Fiji like Zimbabwe, Cambodia, Gambia - report

Issue No: 760; 156 May 2001

 
Fiji has slid to the same league as Zimbabwe, Gambia, Cambodia and othe rnations of similar illrepute.

A media report states:

Since the May 19 coup in 2000, Fiji has slid 18 places as an investment destination to number 90 out of 185, according to the latest semi-annual Country Risk Ratings released by the respected international finance magazine Euro-Money.

Fiji's fall is the sixth worst in the survey, according to Kontiki Brokers, a regional brokerage based in the Pacific island nation's capital.

Fiji is now comparable to countries like Zimbabwe, Gambia, Equatorial Guinea, Cambodia and Turkmenistan in terms of the world's fastest deteriorating image among investors and financiers.
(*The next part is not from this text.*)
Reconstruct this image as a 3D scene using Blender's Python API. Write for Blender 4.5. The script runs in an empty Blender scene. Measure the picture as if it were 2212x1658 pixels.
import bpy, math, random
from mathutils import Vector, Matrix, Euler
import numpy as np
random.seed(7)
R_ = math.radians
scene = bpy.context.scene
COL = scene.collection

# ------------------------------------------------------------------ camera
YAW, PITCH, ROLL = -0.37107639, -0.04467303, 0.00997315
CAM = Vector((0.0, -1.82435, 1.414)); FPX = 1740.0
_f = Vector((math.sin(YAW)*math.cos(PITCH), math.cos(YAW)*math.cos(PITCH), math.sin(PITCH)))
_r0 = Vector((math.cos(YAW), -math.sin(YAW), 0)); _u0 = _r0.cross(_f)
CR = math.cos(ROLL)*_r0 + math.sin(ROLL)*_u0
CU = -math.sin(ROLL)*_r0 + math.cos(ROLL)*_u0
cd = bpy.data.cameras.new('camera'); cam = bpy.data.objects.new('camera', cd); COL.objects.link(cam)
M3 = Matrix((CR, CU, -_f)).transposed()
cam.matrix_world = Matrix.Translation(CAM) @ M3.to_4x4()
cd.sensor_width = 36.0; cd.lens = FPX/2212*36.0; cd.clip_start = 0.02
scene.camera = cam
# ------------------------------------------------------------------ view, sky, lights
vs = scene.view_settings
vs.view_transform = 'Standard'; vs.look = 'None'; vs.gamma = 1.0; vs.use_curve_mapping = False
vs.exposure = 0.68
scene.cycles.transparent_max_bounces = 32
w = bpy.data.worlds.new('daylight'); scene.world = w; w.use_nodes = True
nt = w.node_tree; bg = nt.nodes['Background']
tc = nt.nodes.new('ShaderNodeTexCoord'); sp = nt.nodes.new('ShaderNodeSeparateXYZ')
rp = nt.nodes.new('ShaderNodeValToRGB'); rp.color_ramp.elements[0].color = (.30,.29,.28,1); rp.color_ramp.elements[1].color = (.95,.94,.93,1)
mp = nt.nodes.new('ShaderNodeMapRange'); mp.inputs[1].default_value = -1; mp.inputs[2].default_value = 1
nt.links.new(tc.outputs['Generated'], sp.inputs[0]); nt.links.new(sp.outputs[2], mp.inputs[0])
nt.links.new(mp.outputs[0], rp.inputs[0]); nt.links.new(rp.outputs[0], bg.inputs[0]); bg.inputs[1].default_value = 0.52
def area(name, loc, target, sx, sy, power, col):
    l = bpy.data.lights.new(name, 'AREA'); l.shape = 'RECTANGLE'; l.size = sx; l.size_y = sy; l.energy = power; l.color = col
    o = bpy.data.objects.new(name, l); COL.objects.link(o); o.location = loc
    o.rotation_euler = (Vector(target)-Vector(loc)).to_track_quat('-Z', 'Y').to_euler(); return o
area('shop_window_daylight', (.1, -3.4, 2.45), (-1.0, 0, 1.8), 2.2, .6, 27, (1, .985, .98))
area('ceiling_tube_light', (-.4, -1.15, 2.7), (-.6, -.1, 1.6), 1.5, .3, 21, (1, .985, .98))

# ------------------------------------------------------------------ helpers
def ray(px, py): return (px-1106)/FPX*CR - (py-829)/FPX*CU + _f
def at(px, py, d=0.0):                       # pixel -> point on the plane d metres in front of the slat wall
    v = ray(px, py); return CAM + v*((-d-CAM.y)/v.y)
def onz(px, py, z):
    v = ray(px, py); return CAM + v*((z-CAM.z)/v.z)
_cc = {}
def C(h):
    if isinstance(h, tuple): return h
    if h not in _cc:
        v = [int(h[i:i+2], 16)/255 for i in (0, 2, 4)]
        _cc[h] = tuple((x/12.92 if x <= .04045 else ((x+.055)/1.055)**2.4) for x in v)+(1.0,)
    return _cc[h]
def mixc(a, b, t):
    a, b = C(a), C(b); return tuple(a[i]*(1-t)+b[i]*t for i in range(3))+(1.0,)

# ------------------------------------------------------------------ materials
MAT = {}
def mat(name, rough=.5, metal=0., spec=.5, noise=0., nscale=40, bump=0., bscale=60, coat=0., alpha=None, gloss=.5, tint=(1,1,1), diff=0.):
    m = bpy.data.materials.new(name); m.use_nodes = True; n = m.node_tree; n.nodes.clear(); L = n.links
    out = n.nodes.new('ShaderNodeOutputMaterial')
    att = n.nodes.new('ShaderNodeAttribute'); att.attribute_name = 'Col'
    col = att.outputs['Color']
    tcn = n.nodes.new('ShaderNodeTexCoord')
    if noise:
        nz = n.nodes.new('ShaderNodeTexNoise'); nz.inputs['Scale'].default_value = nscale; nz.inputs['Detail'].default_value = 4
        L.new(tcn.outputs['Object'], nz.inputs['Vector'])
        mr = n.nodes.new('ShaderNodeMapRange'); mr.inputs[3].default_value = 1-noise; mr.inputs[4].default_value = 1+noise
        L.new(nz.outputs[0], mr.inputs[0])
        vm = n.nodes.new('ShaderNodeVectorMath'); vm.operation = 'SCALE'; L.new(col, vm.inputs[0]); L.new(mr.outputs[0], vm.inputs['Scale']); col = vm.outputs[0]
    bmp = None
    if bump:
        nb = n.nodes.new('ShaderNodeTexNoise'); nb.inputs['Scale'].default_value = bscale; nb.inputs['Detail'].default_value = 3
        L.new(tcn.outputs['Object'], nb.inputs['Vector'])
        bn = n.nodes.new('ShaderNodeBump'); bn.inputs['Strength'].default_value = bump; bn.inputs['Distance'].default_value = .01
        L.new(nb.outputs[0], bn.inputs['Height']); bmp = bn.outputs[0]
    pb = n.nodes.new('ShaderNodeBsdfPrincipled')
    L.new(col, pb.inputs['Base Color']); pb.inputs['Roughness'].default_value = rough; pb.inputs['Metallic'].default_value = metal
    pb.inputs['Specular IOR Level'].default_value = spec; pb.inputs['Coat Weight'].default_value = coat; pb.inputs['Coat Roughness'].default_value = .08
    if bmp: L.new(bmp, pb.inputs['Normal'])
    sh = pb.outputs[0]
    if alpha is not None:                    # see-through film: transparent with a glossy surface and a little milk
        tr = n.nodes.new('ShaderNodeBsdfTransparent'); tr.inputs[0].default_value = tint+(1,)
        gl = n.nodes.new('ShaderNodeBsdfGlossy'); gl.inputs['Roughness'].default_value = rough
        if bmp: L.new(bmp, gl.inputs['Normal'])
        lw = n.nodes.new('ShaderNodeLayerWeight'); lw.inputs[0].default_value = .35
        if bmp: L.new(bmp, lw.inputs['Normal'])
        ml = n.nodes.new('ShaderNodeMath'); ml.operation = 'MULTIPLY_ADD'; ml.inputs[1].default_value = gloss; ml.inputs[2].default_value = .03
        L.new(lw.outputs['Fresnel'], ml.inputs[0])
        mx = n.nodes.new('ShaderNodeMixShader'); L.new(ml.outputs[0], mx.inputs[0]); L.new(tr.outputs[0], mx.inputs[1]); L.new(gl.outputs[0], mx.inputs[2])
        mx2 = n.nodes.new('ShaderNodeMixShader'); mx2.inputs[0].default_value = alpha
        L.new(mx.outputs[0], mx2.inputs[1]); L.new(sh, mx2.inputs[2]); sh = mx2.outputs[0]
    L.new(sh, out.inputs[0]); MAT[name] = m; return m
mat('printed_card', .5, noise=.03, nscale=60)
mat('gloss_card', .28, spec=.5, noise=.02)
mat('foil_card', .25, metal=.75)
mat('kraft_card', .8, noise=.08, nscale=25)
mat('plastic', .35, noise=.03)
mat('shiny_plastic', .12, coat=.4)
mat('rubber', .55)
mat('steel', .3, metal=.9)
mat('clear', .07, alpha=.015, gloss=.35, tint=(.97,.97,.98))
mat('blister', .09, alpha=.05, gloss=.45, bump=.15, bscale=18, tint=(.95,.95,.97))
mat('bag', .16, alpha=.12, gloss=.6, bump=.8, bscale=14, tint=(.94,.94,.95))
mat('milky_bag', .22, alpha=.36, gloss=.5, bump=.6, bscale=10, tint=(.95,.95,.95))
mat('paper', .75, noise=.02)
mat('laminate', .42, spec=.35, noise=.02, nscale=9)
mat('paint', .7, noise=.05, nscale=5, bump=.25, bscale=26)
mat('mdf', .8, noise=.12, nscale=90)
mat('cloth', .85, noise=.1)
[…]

Kontiki predicts Fiji's ranking to fall even further unless a stable political system is put in place soon.

The Kontiki weekly report said the critical message is that Fiji's status as an investment destination has been "trashed" as seen from its relative position vis-a-vis a number of other small former British colonies with similar kind of economies.

The report said improving Fiji's investment status should be a guiding objective for whichever party wins the upcoming August elections. Prior to the coup, Fiji was poised to achieve growth of between seven to nine per cent for 2001. This has been revised to negative seven per cent.

Major industries such as garments and tourism collectively lost hundreds of millions of dollars as a result of the coup. There is also uncertainty surrounding the sugar industry, the backbone of Fiji's economy, because of hundreds of land leases expiring.

A business analyst said it will take Fiji years to recover as the coup and its effects had exacerbated existing structural weakness in the economy such as poorly defined land policies, government inefficiency, oversized government and civil service, lack accountability in government and the civil service and high utility costs.
"Fiji faces an uphill battle," said the analyst. "The situation is more serious than the 1987 coup after which Fiji went through a decade of economic stagnation," he added."